Christie’s is pleased to offer three works by Serge Poliakoff in the Post-War and Contemporary Art Day Auction. With his distinctive abstract idiom and commitment to colour, Poliakoff ‘took the past—its meanings, symbols, and “the givens”—and renewed it for his time, and now ours’ (R. Colvin, ‘How Serge Poliakoff Predicted 60 Years of Painting’, Hyperallergic, 27 April 2016). Born in Moscow, the artist fled Russia after the 1917 revolution, eventually settling in Paris where he studied under Othon Friesz, a former Fauvist who influenced the young artist’s awareness of colour. His friendship with Robert and Sonia Delaunay confirmed this interest. Poliakoff’s admiration for Giotto and Paul Gauguin led him to further explore line and colour as basic elements of composition, but by the 1950s, he had fully abandoned the use of outlines. Instead, he encouraged his colours to guide his geometric tapestries. Orange et ocre, painted in 1958, evinces this chromatic equilibrium as the blazing oranges and reds appear to hold one another in balance.

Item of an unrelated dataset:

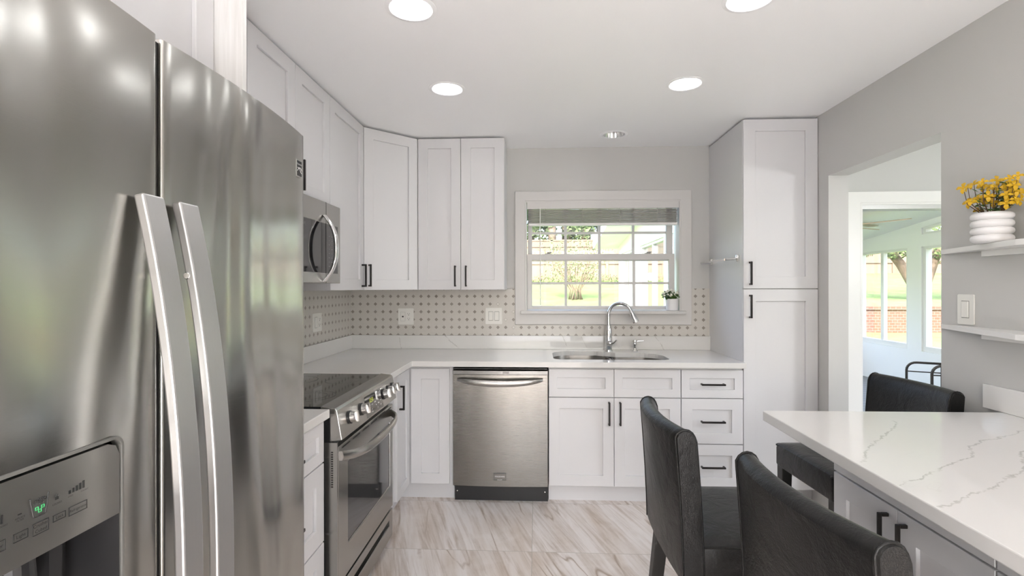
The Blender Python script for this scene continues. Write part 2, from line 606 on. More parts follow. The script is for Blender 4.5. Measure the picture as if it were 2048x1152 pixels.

Over the following decade, Poliakoff was catapulted into acclaim. By the mid-1960s, during which he created both Rouge bleu gris et lie-de-vin and Composition abstraite, he was one of the most celebrated painters of his generation, with a room dedicated entirely to his work in the French Pavilion at the Venice Biennale in 1962, and a major retrospective at the Whitechapel Art Gallery, London, in 1963, in which Orange et ocre was exhibited. Elegant and refined, both Rouge bleu gris et lie-de-vin and Composition abstraite reveal a painter who has mastered his medium. Poliakoff’s practice was underpinned by a rigorous interrogation of colour, but he also believed that ‘a form should be listened to when it is seen’ (S. Poliakoff, quoted in Polikakoff, exh. cat. Galerie Melki, Paris 1975, p. 13). Although colour dictates the contours of his work, Poliakoff never forsook formal considerations, and his paintings revel in their chromatic structures, evincing a vivid and material tonality.